### Request
Extract the listing in its entirety, keeping each line identical to the original.

### Provided data
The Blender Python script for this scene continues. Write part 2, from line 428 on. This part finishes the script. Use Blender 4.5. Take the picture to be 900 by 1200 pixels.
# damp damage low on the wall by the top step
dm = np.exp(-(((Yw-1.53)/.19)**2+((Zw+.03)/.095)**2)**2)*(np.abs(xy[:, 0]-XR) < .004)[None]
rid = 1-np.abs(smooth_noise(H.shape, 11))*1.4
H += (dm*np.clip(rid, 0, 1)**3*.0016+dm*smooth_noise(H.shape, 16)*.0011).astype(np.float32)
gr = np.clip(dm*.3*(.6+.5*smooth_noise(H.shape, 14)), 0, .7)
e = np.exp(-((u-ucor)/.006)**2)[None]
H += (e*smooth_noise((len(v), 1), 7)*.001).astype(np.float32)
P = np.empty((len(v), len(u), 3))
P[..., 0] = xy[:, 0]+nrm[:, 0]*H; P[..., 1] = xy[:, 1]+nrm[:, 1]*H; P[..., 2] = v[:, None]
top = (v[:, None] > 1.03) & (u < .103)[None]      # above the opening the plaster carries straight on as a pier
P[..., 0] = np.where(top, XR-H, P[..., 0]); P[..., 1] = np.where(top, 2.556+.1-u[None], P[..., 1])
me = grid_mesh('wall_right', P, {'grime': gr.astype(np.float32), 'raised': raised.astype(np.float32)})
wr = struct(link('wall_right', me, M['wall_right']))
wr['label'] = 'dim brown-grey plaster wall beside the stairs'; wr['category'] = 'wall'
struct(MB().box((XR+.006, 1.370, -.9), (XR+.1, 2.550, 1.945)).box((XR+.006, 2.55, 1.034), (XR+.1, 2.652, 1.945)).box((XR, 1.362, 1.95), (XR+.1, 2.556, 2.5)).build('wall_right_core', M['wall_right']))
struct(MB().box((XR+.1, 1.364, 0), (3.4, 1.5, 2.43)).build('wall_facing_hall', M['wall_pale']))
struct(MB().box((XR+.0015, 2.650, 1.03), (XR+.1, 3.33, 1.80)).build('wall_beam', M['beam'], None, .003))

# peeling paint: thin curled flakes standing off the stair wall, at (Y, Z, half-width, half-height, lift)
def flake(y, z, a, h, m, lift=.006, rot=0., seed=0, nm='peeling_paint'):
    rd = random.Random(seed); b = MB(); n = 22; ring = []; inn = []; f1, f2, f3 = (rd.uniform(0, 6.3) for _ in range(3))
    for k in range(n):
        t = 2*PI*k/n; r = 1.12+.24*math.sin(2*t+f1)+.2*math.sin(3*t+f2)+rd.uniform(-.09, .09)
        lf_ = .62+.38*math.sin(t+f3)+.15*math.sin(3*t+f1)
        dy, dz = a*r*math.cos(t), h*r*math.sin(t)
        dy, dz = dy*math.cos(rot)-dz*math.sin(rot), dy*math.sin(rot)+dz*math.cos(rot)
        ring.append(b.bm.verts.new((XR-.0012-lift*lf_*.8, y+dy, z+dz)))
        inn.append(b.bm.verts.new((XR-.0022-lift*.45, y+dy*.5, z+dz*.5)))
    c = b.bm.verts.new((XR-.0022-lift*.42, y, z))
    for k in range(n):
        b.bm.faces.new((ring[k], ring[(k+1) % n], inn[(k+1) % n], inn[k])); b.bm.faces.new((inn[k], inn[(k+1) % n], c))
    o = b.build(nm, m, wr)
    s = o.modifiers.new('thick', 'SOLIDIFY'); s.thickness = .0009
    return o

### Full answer
The Blender Python script for this scene continues. Write part 2, from line 428 on. This part finishes the script. Use Blender 4.5. Take the picture to be 900 by 1200 pixels.
# damp damage low on the wall by the top step
dm = np.exp(-(((Yw-1.53)/.19)**2+((Zw+.03)/.095)**2)**2)*(np.abs(xy[:, 0]-XR) < .004)[None]
rid = 1-np.abs(smooth_noise(H.shape, 11))*1.4
H += (dm*np.clip(rid, 0, 1)**3*.0016+dm*smooth_noise(H.shape, 16)*.0011).astype(np.float32)
gr = np.clip(dm*.3*(.6+.5*smooth_noise(H.shape, 14)), 0, .7)
e = np.exp(-((u-ucor)/.006)**2)[None]
H += (e*smooth_noise((len(v), 1), 7)*.001).astype(np.float32)
P = np.empty((len(v), len(u), 3))
P[..., 0] = xy[:, 0]+nrm[:, 0]*H; P[..., 1] = xy[:, 1]+nrm[:, 1]*H; P[..., 2] = v[:, None]
top = (v[:, None] > 1.03) & (u < .103)[None]      # above the opening the plaster carries straight on as a pier
P[..., 0] = np.where(top, XR-H, P[..., 0]); P[..., 1] = np.where(top, 2.556+.1-u[None], P[..., 1])
me = grid_mesh('wall_right', P, {'grime': gr.astype(np.float32), 'raised': raised.astype(np.float32)})
wr = struct(link('wall_right', me, M['wall_right']))
wr['label'] = 'dim brown-grey plaster wall beside the stairs'; wr['category'] = 'wall'
struct(MB().box((XR+.006, 1.370, -.9), (XR+.1, 2.550, 1.945)).box((XR+.006, 2.55, 1.034), (XR+.1, 2.652, 1.945)).box((XR, 1.362, 1.95), (XR+.1, 2.556, 2.5)).build('wall_right_core', M['wall_right']))
struct(MB().box((XR+.1, 1.364, 0), (3.4, 1.5, 2.43)).build('wall_facing_hall', M['wall_pale']))
struct(MB().box((XR+.0015, 2.650, 1.03), (XR+.1, 3.33, 1.80)).build('wall_beam', M['beam'], None, .003))

# peeling paint: thin curled flakes standing off the stair wall, at (Y, Z, half-width, half-height, lift)
def flake(y, z, a, h, m, lift=.006, rot=0., seed=0, nm='peeling_paint'):
    rd = random.Random(seed); b = MB(); n = 22; ring = []; inn = []; f1, f2, f3 = (rd.uniform(0, 6.3) for _ in range(3))
    for k in range(n):
        t = 2*PI*k/n; r = 1.12+.24*math.sin(2*t+f1)+.2*math.sin(3*t+f2)+rd.uniform(-.09, .09)
        lf_ = .62+.38*math.sin(t+f3)+.15*math.sin(3*t+f1)
        dy, dz = a*r*math.cos(t), h*r*math.sin(t)
        dy, dz = dy*math.cos(rot)-dz*math.sin(rot), dy*math.sin(rot)+dz*math.cos(rot)
        ring.append(b.bm.verts.new((XR-.0012-lift*lf_*.8, y+dy, z+dz)))
        inn.append(b.bm.verts.new((XR-.0022-lift*.45, y+dy*.5, z+dz*.5)))
    c = b.bm.verts.new((XR-.0022-lift*.42, y, z))
    for k in range(n):
        b.bm.faces.new((ring[k], ring[(k+1) % n], inn[(k+1) % n], inn[k])); b.bm.faces.new((inn[k], inn[(k+1) % n], c))
    o = b.build(nm, m, wr)
    s = o.modifiers.new('thick', 'SOLIDIFY'); s.thickness = .0009
    return o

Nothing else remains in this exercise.